Since 1976, when scientists first started assessing the status of species in Canada, well over 700 have been listed as at risk.
During that time, only 20 have recovered sufficiently to be removed from the list.

The passing of the ESA ten years ago, with all party support in the Legislative Assembly of Ontario, was intended to respond directly to our shared responsibility to prevent species loss. In light of that commitment, what does the integration of the CFSA and the ESA need to accomplish?

When integrating these two laws, I believe we need to prioritize the recovery of species at risk. For these species, we are past the point of balance. Many species’ populations continue to decline, despite management efforts, and some are now facing extirpation.

I have many concerns with the Ontario government’s proposed approach to integrating the ESA and the CFSA. First, the draft prescriptions are riddled with loopholes and exceptions to the protections that the ESA is supposed to offer to species at risk and their habitats. Second, mitigation of harm often trumps avoidance of harm – even though the ESA is based on avoiding harm to species and their habitats. Third, the protection of habitat is inadequate and focuses on Areas of Concern rather than on the areas species depend on to carry out their life processes. Finally, the ESA requirement to provide an overall benefit to a species in situations where harm occurs is not consistently upheld.

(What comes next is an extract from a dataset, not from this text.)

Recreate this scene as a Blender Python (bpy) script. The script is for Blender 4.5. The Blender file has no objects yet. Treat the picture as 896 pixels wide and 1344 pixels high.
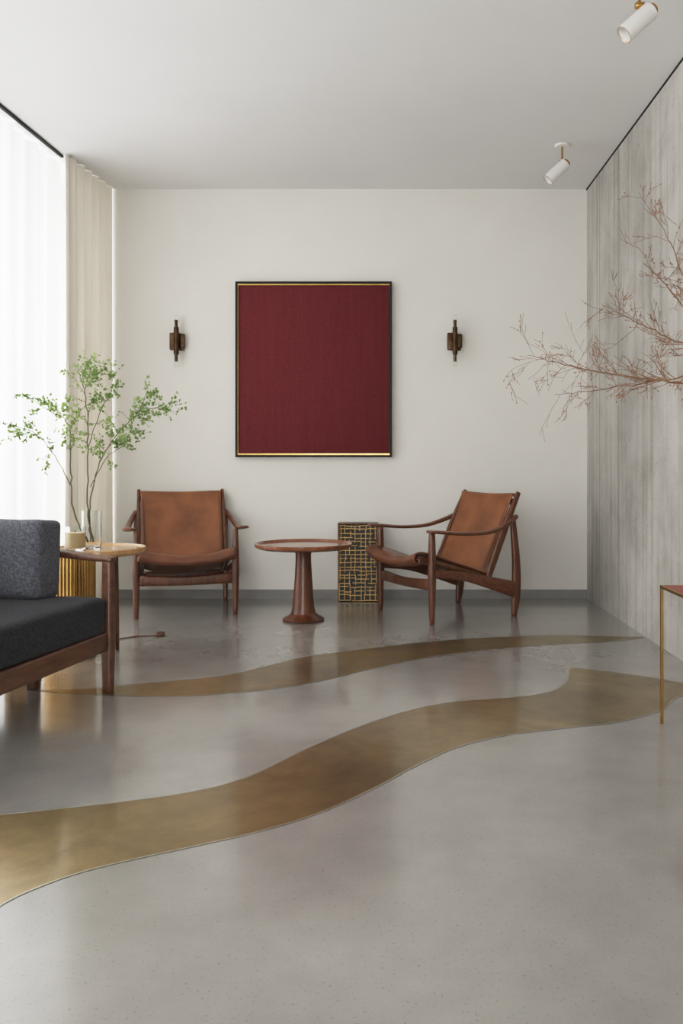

Overall benefit is a basic premise of the ESA. In a nutshell, harm to a member of a threatened or endangered species or its habitat is allowed to occur only if actions are undertaken to compensate for the harm and provide an overall benefit to the species. Achieving an overall benefit is different from minimizing harm, which simply entrenches decline. Overall benefit is about getting a species on the path to recovery, as the MNRF graphic below illustrates (from Endangered Species Act Submission Standards for Activity Review and 17(2) c Overall Benefit Permits, February, 2012, p. 3).

I recognize that the forestry industry and forestry-dependent communities face many urgent challenges. Together, Ontarians need
to find solutions to these challenges. But the solutions need to be sustainable. Watering down the ESA does not fit the bill if we are
genuinely committed to species recovery. Our collective challenge is to bring forward real solutions that serve the long-term interests of communities and the natural world, of which we are a part. The Forest
Stewardship Council (FSC) voluntary certification system is one such solution. It brings Indigenous peoples and stakeholders to the table to ensure that certified forests are managed according to strict social and environmental standards. Protecting species at risk is built right into the requirements.

We need more than this, of course. The big question is whether the will exists to develop sustainable solutions for communities that will also serve to protect and recover species at risk.